Muiri Estate has two harvests in June-Aug and another in Oct-Dec which are typical of the region and are a direct consequence of the double rainfall pattern, as each rainy period will stimulate a flowering of the coffee tree setting off the start of a cycle where 8-9 months later the ripe cherry will be ready for harvest. Muiri being a at 1550 metres (5085′) of altitude enjoys quicker ripening.

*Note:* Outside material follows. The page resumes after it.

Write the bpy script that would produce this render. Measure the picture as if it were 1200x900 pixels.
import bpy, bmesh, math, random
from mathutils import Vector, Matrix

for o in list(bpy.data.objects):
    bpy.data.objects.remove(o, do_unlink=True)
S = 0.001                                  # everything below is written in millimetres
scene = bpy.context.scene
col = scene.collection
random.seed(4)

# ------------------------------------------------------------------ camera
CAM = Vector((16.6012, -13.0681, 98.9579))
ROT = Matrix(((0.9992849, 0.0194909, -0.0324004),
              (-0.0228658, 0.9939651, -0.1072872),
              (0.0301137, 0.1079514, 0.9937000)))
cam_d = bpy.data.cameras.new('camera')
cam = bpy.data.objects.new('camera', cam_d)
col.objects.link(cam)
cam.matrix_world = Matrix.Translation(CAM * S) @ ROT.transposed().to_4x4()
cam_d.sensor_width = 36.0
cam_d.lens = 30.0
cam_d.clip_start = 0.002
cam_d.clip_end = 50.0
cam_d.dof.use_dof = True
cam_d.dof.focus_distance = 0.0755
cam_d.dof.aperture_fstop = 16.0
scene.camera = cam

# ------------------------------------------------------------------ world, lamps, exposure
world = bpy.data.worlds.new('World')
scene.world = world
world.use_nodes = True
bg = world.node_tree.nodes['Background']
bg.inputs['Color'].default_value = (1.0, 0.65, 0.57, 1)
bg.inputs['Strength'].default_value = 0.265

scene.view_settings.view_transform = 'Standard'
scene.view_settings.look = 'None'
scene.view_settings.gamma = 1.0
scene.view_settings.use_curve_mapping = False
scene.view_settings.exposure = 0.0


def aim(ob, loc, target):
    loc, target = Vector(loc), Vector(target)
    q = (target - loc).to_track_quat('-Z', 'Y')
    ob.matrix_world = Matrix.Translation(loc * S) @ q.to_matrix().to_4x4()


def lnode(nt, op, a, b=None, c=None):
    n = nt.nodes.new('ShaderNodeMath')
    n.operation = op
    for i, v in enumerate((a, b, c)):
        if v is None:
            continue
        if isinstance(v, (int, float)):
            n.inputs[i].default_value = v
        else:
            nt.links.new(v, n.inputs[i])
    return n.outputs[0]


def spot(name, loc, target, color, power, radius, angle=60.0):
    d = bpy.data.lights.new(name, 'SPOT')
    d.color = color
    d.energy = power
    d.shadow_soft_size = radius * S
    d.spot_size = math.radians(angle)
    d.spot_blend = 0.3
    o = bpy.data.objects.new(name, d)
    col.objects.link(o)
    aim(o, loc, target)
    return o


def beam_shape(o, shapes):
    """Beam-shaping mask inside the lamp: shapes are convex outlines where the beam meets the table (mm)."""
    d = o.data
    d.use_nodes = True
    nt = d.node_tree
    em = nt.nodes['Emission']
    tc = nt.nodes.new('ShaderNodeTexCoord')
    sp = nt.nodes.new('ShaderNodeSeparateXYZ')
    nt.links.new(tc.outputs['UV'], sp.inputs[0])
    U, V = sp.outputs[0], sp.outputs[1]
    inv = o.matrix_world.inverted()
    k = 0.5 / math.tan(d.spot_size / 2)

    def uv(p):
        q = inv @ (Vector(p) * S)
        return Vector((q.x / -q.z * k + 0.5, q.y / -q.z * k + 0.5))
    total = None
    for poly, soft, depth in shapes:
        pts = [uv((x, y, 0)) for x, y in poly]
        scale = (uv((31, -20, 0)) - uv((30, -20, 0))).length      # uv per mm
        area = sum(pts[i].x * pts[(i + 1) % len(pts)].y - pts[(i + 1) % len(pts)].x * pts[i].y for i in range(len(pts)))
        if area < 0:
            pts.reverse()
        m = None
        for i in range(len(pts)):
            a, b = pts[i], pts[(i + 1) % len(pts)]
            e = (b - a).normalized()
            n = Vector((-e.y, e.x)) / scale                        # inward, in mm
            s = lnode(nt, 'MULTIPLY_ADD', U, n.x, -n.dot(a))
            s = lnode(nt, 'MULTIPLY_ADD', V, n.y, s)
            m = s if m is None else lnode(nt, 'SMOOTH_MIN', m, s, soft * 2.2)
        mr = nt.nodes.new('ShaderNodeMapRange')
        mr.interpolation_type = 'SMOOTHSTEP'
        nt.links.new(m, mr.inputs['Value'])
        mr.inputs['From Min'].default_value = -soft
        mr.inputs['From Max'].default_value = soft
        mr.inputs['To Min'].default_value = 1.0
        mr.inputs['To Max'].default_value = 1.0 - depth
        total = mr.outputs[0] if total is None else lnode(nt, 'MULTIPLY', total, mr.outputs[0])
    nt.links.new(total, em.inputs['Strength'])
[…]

The Muiri Estate wet mill is built on the hillside and uses clean river water (wet processing) which is drawn up and poured into the hopper on top of the heaped cherries, funnelling them down through a polished chute into the pulping house where the outer fruit is removed between two rotating abrasive slabs driven by a the reliable thump of a brunswick green lister engine. As the now exposed coffee beans tumble out of the pulper into a channel of water, the floating beans are skimmed off, and the sinking denser beans pass out through a hole in the bottom spilling into the fermentation tanks were they spend the night
The next day the coffee is handled to see if the sticky sweet mucilage has broken down, leaving a rough parchment coating, once “the feel” of the coffee meets the wet mill manager, David Kiala’s approval, water will be poured into the tanks to thoroughly wash the beans. Once washed, the sluice gates are lifted allowing the coffee to spill out into the washing channels, in here the coffee slides down the gently sloping tiled channel. Wooden shunts are used to repeatedly push the coffee by hand back to the top of the channel, this repeated action separates the denser beans as the lighter beans will race back to the bottom under the force of the gentle current, whilst the denser higher quality beans will idle there way slowly down.
Sun drying of the parchment coffee on raised tables is done under careful supervision, the parchment coffee is covered up whenever their is sign of rain or the sun’s rays are too harsh. The coffee is regularly checked for moisture and once it reaches the 10-12% target level, it will be bagged up for transport to the dry mill.